Not so for the Wall Street gang. The big money players are not buying common stocks these days in any case. They make private
equity deals and trade off-market and off-hours in something known as a "dark pool", a cyberspace location I have always
pictured as a black hole in space. As George Carlin famously said, "It's
a club, and you ain't in it" From
a technical point of view, traders expected a washout low in stocks last August. It never happened, as that was the moment
when "the Ben Bernank" fired up his printing presses and digitally created billions of fictitious US dollars with which to
buy stocks and bonds. The last time that a central bank in a western democracy printed money this wantonly was in Wiemar Germany. And most of us know how that ended: hyperinflation that produced the
image of a wheelbarrow full of paper money required to buy a loaf of bread.
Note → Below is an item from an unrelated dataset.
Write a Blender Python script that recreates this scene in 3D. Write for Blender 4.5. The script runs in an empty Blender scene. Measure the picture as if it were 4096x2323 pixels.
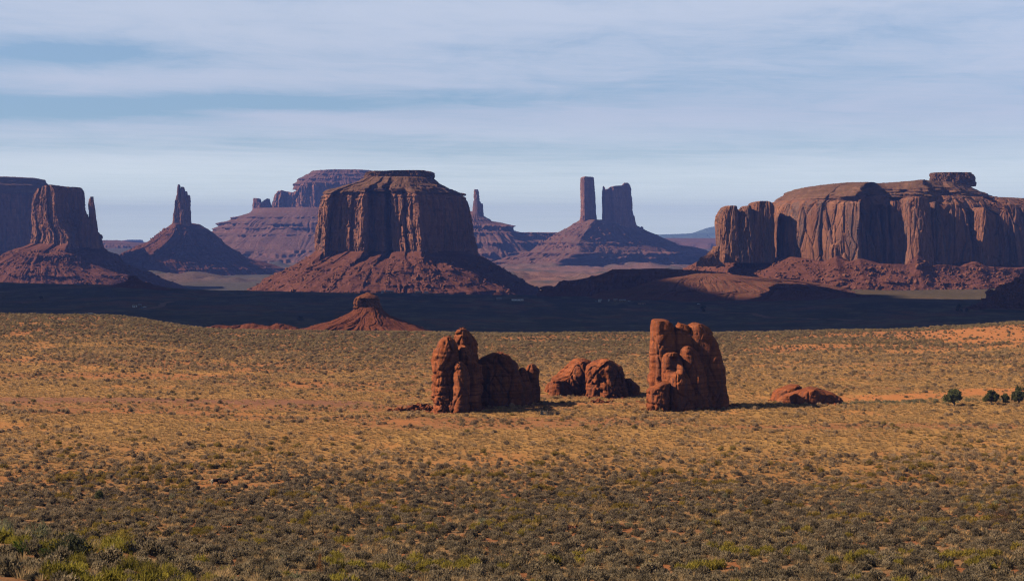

In 2010 America, commodity
price rises are showing up in higher grocery bills and gas prices, higher education costs and health-care costs, but
so far nothing as dramatic as Zimbabwe's multi-thousand percent inflation. Could it still happen here? It could. There
is a
lag of 12 to 18 months for
liquidity to show up in consumer prices, so we cannot know what prices will look like a year from now. Gold prices have risen
steadily throughout the Bernanke liquidity rush, with silver showing parabolic gains over the last six months. Whether those
price rises reflect a loss of faith in governments or a fear of inflation, the end result is the same. Our currency is being
deliberately devalued, at a time when we are dealing with record job losses and wage depreciation.